Hollanda'nın yanlışlarına kimse doğru demiyor veya gerekçe de göstermiyor. Her şeyden önce Hollanda'nın yaptıkları Türkiye'nin kurucu ortak statüsünde olduğu Avrupa Konseyi değerlerine ve Avrupa değerlerine uymuyor.
Eğer Hollanda'ya karşı bir tepki verilecekse, bu tepkinin her iki halkı rencide etmeyecek şekilde ve aynı zamanda ekonomik ilişkilere zarar vermeyecek şekilde olması gerekir.
Bizde siyasilerden önce medya bu kavgayı körüklüyor. Siyasileri yanlış kararlara sevk ediyor. O kadar cehalet var ki, Hollanda-Türkiye askeri güçlerini bile karşılaştırmaya başlayan şaşkın bir medya araçları var.
**************************
Birincisi, Hollanda'da 400 bin Türk yaşıyor. Önce bunların huzurunu düşünmek gerekir. Almanya İçişleri Bakanlığı Müsteşarı, çifte vatandaşlığa son verilmesini ve isteyenin Türk veya Hollanda vatandaşlığından yalnız birini tercih etmesini isteyebileceklerini açıkladı. İlişkiler tırmanırsa Hollanda daha da ileri gidebilir ve bir zorunluluk getirebilir.
********************
Ayrıca siyasi sorunların tırmanması, Avrupa'da yabancı düşmanlığını körükleyebilir ve bizim vatandaşlarımızın huzuru kaçabilir.

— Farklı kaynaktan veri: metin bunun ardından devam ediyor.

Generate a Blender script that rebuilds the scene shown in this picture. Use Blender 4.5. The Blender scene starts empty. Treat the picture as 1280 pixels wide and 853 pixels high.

İkincisi, ekonomik ilişkilerdir.. Yine bazı medya araçları, Türkiye'de mevcut Hollanda yatırımlarını konu etmeye başladı. Bugünkü konjonktürde zaten Türkiye'ye doğrudan yabancı yatırım sermayesi girmiyor. Mevcut yabancı yatırım sermayesini de ürkütmek, halkın çıkarlarına terstir. Kaldı ki, sermaye düşmanlığı şeklinde algılanabilir ve yabancı yatırım sermayesini bırakın, sıcak para da gelmez. Oysa ki bugünkü siyasi iktidar büyümeyi yabancı kaynak girişine bağlamış durumdadır.